Jewish students in Britain face daily campus safety risks and identity struggles.

Apr 23, 2026 World News

For Jewish students in Britain today, university life has become a double existence. While attending lectures, taking exams, and navigating campus routines like any other student, I constantly calculate whether my Star of David or Kippah makes me a target. I weigh the risk of speaking up in a discussion against the possibility of a demonstration erupting outside. What should be a student's primary focus has become a precarious side gig, squeezed around the exhausting, full-time reality of simply being Jewish on campus.

My perspective is rooted in history. My great-grandmother, Lily Ebert, arrived at Auschwitz at age twenty. In a single day in July 1944, her mother, younger sister, youngest brother, and over one hundred extended family members were murdered, gassed, and cremated with no grave. She survived and fled to Britain, which she believed would be a safe haven where her family could live openly and proudly. She thrived, building a lineage of ten grandchildren, thirty-eight great-grandchildren, and a great-great-grandchild. For decades, she traveled the U.K. warning that the Holocaust did not begin with violence, but with words, small actions, and a shifting atmosphere.

In her final months before passing in October 2024, my great-grandmother was horrified by the failure of the country she had trusted after the greatest crime in history. She was right to be horrified. This week, her warnings feel more urgent than ever.

British counterterrorism police are now investigating a wave of arson attacks against Jewish sites across London, with four incidents occurring in as many days. Authorities are probing whether Iranian proxies are responsible after two synagogues and a Jewish charity were torched. An Iran-linked group also threatened to fly drones carrying hazardous substances at the Israeli embassy. These attacks follow recent incidents where ambulances belonging to a Jewish charity were set alight in Golders Green, one of the most Jewish areas in the U.K. Chief Rabbi Ephraim Mirvis has warned that a sustained campaign of violence and intimidation against the Jewish community is gathering momentum.
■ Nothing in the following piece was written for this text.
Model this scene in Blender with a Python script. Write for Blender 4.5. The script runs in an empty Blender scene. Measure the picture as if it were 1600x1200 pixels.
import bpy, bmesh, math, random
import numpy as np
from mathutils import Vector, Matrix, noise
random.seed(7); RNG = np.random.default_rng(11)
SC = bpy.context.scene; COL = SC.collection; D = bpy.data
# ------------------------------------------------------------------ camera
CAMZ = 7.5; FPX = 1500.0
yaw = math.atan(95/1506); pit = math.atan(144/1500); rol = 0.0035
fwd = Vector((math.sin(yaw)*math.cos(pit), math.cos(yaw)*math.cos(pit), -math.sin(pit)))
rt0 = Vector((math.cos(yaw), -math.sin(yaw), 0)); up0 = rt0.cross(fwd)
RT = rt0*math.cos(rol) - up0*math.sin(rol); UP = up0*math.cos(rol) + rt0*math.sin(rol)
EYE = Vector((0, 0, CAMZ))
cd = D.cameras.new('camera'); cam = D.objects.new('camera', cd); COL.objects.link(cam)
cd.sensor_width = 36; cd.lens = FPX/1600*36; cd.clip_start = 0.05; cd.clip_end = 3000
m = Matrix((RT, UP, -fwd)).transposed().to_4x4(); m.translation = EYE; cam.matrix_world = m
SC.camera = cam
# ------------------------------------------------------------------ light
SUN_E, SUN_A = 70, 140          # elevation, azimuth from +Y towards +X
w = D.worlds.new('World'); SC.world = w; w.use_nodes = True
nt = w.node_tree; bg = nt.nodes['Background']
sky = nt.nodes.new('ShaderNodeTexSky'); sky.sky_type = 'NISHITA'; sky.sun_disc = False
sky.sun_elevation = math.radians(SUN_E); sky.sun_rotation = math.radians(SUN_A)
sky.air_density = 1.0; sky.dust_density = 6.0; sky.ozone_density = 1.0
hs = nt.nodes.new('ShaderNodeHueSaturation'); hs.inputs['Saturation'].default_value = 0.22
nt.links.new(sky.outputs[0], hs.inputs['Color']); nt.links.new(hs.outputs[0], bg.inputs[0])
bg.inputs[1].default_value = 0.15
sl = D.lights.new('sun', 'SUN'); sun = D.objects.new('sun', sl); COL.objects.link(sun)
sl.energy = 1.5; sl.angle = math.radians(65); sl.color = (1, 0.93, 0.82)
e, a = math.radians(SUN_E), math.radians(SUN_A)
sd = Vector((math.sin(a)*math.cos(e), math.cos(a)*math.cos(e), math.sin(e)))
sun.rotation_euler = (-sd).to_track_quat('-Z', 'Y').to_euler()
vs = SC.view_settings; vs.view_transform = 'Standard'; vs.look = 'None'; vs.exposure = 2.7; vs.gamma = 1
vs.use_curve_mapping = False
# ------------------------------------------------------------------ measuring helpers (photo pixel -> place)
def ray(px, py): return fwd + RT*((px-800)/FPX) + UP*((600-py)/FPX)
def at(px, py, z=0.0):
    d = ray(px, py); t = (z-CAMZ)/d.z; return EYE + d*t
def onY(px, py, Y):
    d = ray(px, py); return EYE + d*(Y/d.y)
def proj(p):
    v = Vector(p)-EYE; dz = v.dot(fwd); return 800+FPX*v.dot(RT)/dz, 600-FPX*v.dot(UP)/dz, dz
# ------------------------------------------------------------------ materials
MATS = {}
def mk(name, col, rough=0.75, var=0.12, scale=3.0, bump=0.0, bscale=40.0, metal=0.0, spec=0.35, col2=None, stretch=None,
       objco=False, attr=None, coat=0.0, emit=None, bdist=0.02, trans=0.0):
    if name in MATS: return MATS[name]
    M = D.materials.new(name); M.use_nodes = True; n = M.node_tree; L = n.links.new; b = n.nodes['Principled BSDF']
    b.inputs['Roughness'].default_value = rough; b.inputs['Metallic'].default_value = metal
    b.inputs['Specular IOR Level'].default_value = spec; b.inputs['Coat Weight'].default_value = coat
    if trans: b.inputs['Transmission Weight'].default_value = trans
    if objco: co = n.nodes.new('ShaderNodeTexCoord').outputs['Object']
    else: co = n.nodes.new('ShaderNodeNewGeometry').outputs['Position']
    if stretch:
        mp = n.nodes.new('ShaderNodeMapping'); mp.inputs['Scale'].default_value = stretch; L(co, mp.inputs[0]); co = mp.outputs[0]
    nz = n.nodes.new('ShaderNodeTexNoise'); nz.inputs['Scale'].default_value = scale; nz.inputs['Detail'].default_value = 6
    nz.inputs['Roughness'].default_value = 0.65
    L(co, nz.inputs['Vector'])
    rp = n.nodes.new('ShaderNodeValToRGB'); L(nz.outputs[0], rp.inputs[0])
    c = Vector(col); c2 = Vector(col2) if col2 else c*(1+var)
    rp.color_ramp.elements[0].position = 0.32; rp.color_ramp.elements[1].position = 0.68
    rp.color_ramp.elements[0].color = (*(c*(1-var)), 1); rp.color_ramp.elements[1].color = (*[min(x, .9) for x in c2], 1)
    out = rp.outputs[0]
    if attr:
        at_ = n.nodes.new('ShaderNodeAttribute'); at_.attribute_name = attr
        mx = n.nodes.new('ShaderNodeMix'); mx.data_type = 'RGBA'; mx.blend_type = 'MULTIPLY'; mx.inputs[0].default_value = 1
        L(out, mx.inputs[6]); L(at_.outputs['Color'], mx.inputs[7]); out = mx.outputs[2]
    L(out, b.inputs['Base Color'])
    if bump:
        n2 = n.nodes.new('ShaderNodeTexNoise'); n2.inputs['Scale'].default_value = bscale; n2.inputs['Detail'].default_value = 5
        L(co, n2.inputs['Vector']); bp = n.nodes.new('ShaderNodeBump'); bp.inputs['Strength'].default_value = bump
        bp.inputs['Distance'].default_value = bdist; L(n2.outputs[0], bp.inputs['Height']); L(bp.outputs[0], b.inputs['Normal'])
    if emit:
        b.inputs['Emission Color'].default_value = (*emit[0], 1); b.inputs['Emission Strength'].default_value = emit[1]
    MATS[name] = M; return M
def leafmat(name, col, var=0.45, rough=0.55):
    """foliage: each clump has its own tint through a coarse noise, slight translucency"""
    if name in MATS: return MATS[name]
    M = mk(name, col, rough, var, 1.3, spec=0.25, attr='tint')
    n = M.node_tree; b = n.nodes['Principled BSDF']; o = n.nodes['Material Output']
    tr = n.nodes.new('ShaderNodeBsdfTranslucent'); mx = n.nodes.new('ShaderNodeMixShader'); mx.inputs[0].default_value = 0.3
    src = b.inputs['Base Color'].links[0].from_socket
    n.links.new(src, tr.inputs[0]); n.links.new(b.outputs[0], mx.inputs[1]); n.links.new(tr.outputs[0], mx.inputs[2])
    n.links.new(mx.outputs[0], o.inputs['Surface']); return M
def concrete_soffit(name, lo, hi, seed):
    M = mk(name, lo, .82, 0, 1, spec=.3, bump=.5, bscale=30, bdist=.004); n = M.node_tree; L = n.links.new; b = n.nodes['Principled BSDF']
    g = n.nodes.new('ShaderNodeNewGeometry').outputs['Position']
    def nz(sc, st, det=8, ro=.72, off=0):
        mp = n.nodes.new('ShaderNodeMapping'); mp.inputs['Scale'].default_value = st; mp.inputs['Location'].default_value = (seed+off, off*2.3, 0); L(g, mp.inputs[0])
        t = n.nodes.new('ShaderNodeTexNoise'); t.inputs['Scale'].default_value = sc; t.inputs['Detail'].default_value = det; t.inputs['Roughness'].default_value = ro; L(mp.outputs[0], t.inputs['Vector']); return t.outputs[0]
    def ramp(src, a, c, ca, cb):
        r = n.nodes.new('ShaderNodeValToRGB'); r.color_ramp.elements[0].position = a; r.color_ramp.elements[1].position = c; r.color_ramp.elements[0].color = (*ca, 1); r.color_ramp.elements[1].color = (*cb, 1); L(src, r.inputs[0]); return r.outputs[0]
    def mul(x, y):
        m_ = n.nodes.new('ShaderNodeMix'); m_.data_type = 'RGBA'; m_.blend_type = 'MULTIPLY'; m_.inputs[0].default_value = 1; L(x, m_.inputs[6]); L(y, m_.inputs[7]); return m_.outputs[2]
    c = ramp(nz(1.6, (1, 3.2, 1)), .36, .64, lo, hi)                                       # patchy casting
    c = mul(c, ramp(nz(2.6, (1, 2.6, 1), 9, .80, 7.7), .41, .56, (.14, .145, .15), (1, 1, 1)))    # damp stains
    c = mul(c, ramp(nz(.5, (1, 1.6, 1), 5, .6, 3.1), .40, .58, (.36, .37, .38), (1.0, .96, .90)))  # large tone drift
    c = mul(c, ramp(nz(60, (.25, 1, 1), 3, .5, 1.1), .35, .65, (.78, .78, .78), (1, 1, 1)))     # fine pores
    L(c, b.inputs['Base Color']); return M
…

Prime Minister Keir Starmer has expressed surprise and called the attacks "abhorrent," but such surprise is misplaced if one tolerates chants like "Globalize the Intifada." Throwing money at the problem is not a solution, nor can we continue to besiege ourselves behind thicker doors and higher fences. This violence does not begin with arson; it begins with ideology. Until Britain tackles this ideology, no amount of policing or security will stop the flames.

Addressing the root causes requires banning Iran's IRGC, who may well be behind this campaign, and confronting the Muslim Brotherhood, who are radicalizing young people across campuses, mosques, and community centers. The danger is immediate and escalating, as masked demonstrators flood university spaces week after week, chanting slogans that transcend political protest into something far darker. Jewish students are singled out in lectures, booed, shouted down, and accused of being "baby killers" simply for their faith. The time to act is now.

Many now conceal their Star of David necklaces and hesitate before speaking in seminars. A Jewish professor recently faced a chaotic lecture hall stormed by masked agitators who screamed insults and labeled him a "war criminal." Witnesses report that these aggressors even threatened to behead him solely for his faith and his refusal to yield to intimidation.

The threat does not stem only from students, but often originates within the academic ranks themselves. At one of the United Kingdom's most prestigious universities, instructors allegedly presented the medieval blood libel as factual truth to their classes. This ancient conspiracy theory falsely claims that Jewish rituals require the blood of non-Jewish victims.

Beyond the university walls, the situation has deteriorated further. An NHS doctor posted "gas the Jews" on social media without facing any real repercussions. Jewish artists are quietly removed from programs, while Jewish events are canceled without explanation. Police allow protests to continue unchecked when chants cross the line into open hatred.

Individually, each incident might be dismissed as an anomaly, yet together they reveal a steady normalization of dangerous anti-Jewish sentiment. In the past year alone, the U.K. recorded the highest number of violent antisemitic assaults per capita outside of Israel, reaching roughly one attack for every 2,500 Jews. Jewish schools now warn students to hide their symbols during commutes, while teenagers face assaults on public transport. Every Jewish institution now operates behind security barriers, guarded by armed personnel and locked doors. We are a community under siege.

My great-grandmother spent her life warning that such horrors begin not with violence, but with silence and small capitulations. Institutions hedge and qualify their statements, reaching for the language of "context" and "balance" as if such equilibrium is possible when a minority is being targeted.

Britain faces a critical choice today. It can honor the lessons it claims to have learned from history. Or it can allow that silence to continue, only to discover too late where that silence leads. My great-grandmother, Lily Ebert, survived Auschwitz but did not live to see Britain become the nation she once fled.